Dengan demikian, sedikit banyak terjelaskan bahwa emansipasi dapat diartikan sebagai “permainan” yang meleburkan sarana dan tujuan, dapat dicapai melalui praktik estetik, dan tidak melulu mensyaratkan teknikalitas seni tertentu, melainkan cukup melalui “pembelokan kepentingan” melalui tampilan kembali aktor dalam kerangka estetik tertentu sehingga muncul disrupsi atas tatanan sosial dominan. Supaya taat dengan pandangan Rancière bahwa emansipasi tidak harus selalu berujung revolusi yang malah terjebak pada hierarki, kita bisa katakan bahwa emansipasi Boal juga sejalan selama membayangkan bahwa aktor-aktor itu sendirilah yang pada akhirnya terbebaskan lewat “permainan” di dalam proses internal teater forum.

 

Simpulan


Berdasarkan uraian diskusi di atas, maka interseksi pemikiran Boal dan Rancière dalam konteks seni, politik, dan pembebasan dapat disimpulkan dalam uraian sebagai berikut:

  1. Sebagaimana Rancière, Boal juga memiliki asumsi kesetaraan dengan melihat kemungkinan siapapun untuk mengeksplorasi tubuh dan menjadi aktor.
  2. Keindahan panggung teater forum Boal terletak pada “pembelokan kepentingan” dari tubuh para aktor yang ditempatkan di luar keseharian dan ditempatkan kembali dalam kerangka estetik tertentu.
  3. Bahwa teater Boal menaati pandangan emansipasi Rancière yang meleburkan sarana dan tujuan lewat “permainan” selama ditempatkan dalam kerangka proses pemain-penonton yang tidak terburu-buru memikirkan konsekuensi eksternal dari pembebasan.


Referensi

Allerkamp, A., Genel, K., & Hazoume, M. (2019). What to do with Adorno’s Aesthetic Theory? An Interview with Jacques Rancière. Journal of French and Francophone Philosophy, 27(2), 127–141. https://doi.org/10.5195/jffp.2019.896

​Boal, A. (2008). Theatre of the Oppressed. Pluto Press.

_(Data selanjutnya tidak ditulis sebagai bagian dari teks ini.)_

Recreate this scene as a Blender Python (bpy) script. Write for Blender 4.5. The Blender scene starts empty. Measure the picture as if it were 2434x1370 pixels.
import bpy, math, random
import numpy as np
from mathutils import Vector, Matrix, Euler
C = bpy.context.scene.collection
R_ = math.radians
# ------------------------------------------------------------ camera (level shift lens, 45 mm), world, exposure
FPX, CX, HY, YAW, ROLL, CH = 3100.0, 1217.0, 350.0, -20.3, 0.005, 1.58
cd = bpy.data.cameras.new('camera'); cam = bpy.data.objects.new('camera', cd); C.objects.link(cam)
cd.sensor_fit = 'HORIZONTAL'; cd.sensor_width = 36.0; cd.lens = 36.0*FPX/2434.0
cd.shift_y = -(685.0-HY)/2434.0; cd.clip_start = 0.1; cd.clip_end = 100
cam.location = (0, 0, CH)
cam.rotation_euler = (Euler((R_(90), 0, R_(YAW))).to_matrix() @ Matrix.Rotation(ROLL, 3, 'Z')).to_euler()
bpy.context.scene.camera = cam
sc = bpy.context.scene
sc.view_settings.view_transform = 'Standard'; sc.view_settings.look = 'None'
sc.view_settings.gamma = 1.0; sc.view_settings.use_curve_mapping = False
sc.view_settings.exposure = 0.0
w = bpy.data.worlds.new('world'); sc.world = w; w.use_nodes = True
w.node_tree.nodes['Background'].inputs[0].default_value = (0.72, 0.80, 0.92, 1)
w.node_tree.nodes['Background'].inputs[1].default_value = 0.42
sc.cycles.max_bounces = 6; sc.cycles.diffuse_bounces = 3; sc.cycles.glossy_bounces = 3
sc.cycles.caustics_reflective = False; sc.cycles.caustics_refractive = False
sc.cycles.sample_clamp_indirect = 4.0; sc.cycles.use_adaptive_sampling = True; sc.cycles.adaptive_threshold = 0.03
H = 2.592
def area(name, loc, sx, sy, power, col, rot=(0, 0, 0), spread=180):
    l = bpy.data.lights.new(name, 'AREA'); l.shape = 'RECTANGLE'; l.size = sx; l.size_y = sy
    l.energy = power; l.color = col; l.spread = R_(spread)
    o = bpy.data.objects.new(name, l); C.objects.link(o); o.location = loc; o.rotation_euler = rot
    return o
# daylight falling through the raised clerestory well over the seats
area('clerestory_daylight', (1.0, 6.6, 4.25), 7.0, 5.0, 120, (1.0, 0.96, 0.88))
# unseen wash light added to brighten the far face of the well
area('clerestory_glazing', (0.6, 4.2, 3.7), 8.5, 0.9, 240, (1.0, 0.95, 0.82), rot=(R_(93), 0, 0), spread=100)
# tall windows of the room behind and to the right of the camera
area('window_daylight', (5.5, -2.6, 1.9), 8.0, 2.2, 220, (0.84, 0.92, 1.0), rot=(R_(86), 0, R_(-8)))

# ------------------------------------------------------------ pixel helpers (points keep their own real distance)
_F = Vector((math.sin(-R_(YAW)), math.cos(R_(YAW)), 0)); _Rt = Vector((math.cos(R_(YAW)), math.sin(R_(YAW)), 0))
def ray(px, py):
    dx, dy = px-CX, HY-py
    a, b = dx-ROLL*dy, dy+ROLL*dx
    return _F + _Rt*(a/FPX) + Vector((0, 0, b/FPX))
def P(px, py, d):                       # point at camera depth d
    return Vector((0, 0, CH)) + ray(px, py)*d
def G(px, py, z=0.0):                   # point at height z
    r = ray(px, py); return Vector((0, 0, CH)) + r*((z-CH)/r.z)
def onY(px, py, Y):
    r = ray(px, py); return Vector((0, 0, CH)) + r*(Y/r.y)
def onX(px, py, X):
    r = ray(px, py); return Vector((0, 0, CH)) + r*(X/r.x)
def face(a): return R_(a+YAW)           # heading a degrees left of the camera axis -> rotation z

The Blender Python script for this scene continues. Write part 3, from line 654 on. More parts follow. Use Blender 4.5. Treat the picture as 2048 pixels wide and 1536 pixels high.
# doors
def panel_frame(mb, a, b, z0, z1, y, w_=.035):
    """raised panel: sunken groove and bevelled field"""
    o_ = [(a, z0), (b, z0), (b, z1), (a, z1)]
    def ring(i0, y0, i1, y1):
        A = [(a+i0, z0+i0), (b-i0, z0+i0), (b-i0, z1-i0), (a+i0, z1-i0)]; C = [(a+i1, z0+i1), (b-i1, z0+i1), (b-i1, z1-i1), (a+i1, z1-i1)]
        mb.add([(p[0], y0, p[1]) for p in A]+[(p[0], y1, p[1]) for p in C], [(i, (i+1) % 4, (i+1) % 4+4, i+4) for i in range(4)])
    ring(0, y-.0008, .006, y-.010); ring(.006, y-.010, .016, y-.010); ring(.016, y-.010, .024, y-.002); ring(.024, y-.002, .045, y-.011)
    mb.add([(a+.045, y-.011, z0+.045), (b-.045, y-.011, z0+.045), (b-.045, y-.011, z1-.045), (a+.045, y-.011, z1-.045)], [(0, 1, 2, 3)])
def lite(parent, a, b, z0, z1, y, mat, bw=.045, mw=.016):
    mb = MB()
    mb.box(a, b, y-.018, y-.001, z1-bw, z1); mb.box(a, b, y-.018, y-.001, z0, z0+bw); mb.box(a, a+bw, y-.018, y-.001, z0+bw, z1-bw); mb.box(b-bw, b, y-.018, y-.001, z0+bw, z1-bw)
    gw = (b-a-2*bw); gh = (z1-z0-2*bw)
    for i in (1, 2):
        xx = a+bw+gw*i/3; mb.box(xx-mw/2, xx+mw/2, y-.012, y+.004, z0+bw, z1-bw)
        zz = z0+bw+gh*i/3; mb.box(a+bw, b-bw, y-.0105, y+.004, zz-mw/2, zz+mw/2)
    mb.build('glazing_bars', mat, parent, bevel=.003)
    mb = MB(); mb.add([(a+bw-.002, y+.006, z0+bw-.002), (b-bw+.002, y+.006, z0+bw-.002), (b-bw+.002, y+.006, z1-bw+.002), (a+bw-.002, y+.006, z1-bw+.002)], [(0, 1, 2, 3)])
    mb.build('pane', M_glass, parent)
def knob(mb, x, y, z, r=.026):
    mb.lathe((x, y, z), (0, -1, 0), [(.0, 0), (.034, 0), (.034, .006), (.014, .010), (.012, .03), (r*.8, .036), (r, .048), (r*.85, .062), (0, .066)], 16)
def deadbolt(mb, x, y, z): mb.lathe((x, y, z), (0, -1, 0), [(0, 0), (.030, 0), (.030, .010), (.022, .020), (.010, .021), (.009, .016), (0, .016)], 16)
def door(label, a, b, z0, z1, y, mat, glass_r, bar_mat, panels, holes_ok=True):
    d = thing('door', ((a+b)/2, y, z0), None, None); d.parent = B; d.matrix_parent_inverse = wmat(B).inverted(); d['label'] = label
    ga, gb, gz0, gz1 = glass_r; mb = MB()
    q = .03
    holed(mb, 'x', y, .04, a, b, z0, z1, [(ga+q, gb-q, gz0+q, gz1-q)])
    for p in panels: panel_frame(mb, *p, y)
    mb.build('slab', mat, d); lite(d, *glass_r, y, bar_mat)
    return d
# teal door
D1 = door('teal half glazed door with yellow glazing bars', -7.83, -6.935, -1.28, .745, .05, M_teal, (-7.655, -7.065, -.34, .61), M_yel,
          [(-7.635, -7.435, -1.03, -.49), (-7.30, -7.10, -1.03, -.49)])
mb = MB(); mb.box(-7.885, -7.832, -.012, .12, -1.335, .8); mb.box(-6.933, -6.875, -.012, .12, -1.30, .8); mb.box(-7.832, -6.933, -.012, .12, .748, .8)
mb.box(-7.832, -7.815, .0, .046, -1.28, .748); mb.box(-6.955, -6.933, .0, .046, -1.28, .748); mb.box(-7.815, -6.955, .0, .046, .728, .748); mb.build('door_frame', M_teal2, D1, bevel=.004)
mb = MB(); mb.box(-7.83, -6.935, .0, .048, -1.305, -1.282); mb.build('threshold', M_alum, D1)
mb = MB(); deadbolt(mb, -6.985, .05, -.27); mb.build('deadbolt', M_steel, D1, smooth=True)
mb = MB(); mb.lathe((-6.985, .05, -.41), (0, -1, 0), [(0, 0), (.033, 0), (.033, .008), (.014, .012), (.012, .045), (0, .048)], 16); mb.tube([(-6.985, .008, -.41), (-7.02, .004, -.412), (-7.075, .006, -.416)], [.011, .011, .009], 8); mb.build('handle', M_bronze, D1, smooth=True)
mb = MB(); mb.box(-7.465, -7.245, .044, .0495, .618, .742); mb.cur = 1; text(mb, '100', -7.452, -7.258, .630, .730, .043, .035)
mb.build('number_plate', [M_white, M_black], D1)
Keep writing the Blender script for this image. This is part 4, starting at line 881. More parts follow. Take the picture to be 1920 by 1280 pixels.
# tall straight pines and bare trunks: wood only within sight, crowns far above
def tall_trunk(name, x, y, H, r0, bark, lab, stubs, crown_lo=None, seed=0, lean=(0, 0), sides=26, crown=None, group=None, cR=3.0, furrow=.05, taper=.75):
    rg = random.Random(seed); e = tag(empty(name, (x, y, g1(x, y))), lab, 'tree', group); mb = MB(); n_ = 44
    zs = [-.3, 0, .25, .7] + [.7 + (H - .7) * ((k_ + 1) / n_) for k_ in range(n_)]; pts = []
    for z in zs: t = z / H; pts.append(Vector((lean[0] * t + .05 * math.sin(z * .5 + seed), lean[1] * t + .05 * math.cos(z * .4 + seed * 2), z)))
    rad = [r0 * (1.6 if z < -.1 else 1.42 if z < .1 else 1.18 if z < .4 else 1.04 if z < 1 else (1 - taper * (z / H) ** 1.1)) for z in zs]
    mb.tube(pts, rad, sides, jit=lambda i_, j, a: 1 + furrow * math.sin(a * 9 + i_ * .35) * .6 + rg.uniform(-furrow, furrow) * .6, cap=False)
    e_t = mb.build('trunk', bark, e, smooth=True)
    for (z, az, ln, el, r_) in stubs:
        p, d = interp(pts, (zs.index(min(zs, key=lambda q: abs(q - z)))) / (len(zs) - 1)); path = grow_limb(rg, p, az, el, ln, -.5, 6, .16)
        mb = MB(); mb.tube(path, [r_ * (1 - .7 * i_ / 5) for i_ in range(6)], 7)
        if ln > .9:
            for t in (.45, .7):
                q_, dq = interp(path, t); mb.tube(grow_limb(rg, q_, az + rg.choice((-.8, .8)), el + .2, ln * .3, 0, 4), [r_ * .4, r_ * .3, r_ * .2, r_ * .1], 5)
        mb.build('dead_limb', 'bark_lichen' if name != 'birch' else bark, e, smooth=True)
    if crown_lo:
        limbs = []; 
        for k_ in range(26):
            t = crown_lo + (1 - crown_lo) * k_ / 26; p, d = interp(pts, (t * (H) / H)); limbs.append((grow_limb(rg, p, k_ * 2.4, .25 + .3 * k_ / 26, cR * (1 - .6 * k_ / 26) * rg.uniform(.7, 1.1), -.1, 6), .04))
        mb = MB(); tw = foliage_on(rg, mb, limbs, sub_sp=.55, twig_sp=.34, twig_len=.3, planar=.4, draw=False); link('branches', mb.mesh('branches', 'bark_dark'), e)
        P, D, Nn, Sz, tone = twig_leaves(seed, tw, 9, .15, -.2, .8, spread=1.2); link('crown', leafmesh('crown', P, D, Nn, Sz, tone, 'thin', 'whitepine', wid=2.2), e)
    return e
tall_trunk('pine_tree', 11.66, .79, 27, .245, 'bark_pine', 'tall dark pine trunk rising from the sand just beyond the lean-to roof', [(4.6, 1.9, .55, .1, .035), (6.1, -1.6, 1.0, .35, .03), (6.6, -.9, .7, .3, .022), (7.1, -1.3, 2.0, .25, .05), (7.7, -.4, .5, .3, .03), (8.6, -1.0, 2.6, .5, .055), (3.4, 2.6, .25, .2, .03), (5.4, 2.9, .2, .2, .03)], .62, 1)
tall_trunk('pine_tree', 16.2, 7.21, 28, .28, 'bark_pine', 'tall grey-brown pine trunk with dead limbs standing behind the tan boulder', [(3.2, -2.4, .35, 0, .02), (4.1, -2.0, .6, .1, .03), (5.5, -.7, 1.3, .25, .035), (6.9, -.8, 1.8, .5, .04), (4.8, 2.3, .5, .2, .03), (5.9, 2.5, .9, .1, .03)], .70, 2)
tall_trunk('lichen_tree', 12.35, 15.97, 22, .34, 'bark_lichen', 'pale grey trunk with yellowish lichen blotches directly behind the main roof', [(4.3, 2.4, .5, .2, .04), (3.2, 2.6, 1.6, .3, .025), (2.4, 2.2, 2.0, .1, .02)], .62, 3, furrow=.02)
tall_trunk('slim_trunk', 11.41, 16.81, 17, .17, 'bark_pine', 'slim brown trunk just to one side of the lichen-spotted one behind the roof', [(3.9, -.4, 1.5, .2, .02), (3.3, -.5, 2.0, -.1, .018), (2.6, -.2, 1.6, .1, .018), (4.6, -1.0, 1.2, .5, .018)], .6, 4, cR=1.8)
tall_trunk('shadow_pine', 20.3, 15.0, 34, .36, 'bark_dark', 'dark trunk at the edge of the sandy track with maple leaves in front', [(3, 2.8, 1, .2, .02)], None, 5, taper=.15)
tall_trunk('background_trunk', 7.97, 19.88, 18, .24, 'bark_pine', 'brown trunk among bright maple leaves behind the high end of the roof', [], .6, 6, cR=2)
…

​Rancière, J. (1998). Disagreement: Politics and Philosophy. the University of Minnesota Press.

​Rancière, J. (2009). Aesthetics and Its Discontents (1st ed.). Polity.

​Shawyer, S. (2019). Emancipated Spect-actors: Boal, Rancière, and the Twenty-First- Century Spectator. Performance Matters, 5(2), 41–54.